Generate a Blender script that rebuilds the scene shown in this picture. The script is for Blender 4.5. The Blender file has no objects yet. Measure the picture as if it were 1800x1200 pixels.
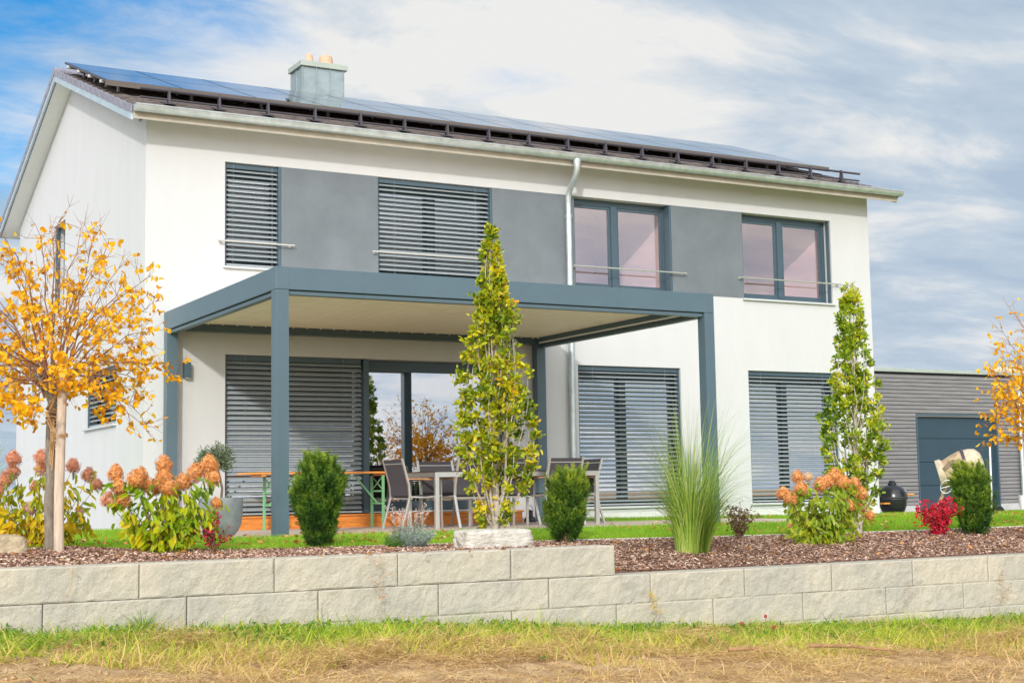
import bpy, math, random
import numpy as np
from mathutils import Matrix, Vector
rad = math.radians
C = bpy.context.scene.collection
sc = bpy.context.scene

# ------------------------------------------------------------------ camera
yaw, pitch, roll = rad(29.107), rad(5.881), rad(0.951)
fwd = Vector((math.sin(yaw)*math.cos(pitch), math.cos(yaw)*math.cos(pitch), math.sin(pitch)))
right0 = Vector((math.cos(yaw), -math.sin(yaw), 0)); down0 = fwd.cross(right0)
right = right0*math.cos(roll) + down0*math.sin(roll)
down = -right0*math.sin(roll) + down0*math.cos(roll)
cam = bpy.data.objects.new('camera', bpy.data.cameras.new('camera'))
cam.matrix_world = Matrix(((right.x, -down.x, -fwd.x, -5.124), (right.y, -down.y, -fwd.y, -19.417), (right.z, -down.z, -fwd.z, 0.47), (0, 0, 0, 1)))
cam.data.lens = 50.93; cam.data.sensor_width = 36; cam.data.clip_end = 3000; cam.data.clip_start = 0.05
C.objects.link(cam); sc.camera = cam

# ------------------------------------------------------------------ light
SUN = Vector((-0.70, -1.0, 0.49)).normalized()      # towards the sun
sd = bpy.data.lights.new('sun', 'SUN'); sd.energy = 2.35; sd.angle = rad(2.5); sd.color = (1.0, 0.955, 0.89)
so = bpy.data.objects.new('sun', sd); so.rotation_euler = SUN.to_track_quat('Z', 'Y').to_euler(); C.objects.link(so)
sc.view_settings.view_transform = 'Standard'; sc.view_settings.look = 'None'
sc.view_settings.exposure = 0.02; sc.view_settings.gamma = 1.0

w = bpy.data.worlds.new('World'); sc.world = w; w.use_nodes = True
nt = w.node_tree; N = nt.nodes; N.clear(); LK = nt.links.new
def nd(t, **k):
    n = N.new(t)
    for a, b in k.items(): setattr(n, a, b)
    return n
sky = nd('ShaderNodeTexSky', sky_type='NISHITA', sun_disc=False)
sky.sun_elevation = math.asin(SUN.z); sky.sun_rotation = math.atan2(SUN.x, SUN.y)
sky.air_density = 1.0; sky.dust_density = 0.6; sky.ozone_density = 2.5
hs = nd('ShaderNodeHueSaturation'); hs.inputs['Saturation'].default_value = 1.5
LK(sky.outputs[0], hs.inputs['Color'])
b1 = nd('ShaderNodeBackground'); b1.inputs['Strength'].default_value = 0.15; LK(hs.outputs[0], b1.inputs['Color'])
tc = nd('ShaderNodeTexCoord'); sep = nd('ShaderNodeSeparateXYZ'); LK(tc.outputs['Generated'], sep.inputs[0])
def mth(op, a, b=None, c=None, clamp=False):
    n = nd('ShaderNodeMath', operation=op, use_clamp=clamp)
    for i, v in enumerate((a, b, c)):
        if v is None: continue
        if isinstance(v, (int, float)): n.inputs[i].default_value = v
        else: LK(v, n.inputs[i])
    return n.outputs[0]
zc = mth('MAXIMUM', sep.outputs[2], 0.0); den = mth('ADD', zc, 0.16)
cb = nd('ShaderNodeCombineXYZ'); LK(mth('DIVIDE', sep.outputs[0], den), cb.inputs[0]); LK(mth('DIVIDE', sep.outputs[1], den), cb.inputs[1]); cb.inputs[2].default_value = 3.7
def noise(vec, scale, det, dist=0.0, rough=0.55):
    n = nd('ShaderNodeTexNoise'); n.inputs['Scale'].default_value = scale; n.inputs['Detail'].default_value = det
    n.inputs['Distortion'].default_value = dist; n.inputs['Roughness'].default_value = rough
    if vec is not None: LK(vec, n.inputs['Vector'])
    return n.outputs[0]
mpv = nd('ShaderNodeMapping'); mpv.inputs['Scale'].default_value = (0.8, 1.25, 1); mpv.inputs['Rotation'].default_value = (0, 0, 0.5); LK(cb.outputs[0], mpv.inputs[0])
big = noise(mpv.outputs[0], 0.9, 3.0, 0.2); fine = noise(mpv.outputs[0], 3.4, 9.0, 0.25, 0.62)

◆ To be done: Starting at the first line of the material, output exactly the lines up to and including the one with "sc = bpy.context.scene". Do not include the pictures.

◆ Response to the exercise:
Generate a Blender script that rebuilds the scene shown in this picture. The script is for Blender 4.5. The Blender file has no objects yet. Measure the picture as if it were 1800x1200 pixels.
import bpy, math, random
import numpy as np
from mathutils import Matrix, Vector
rad = math.radians
C = bpy.context.scene.collection
sc = bpy.context.scene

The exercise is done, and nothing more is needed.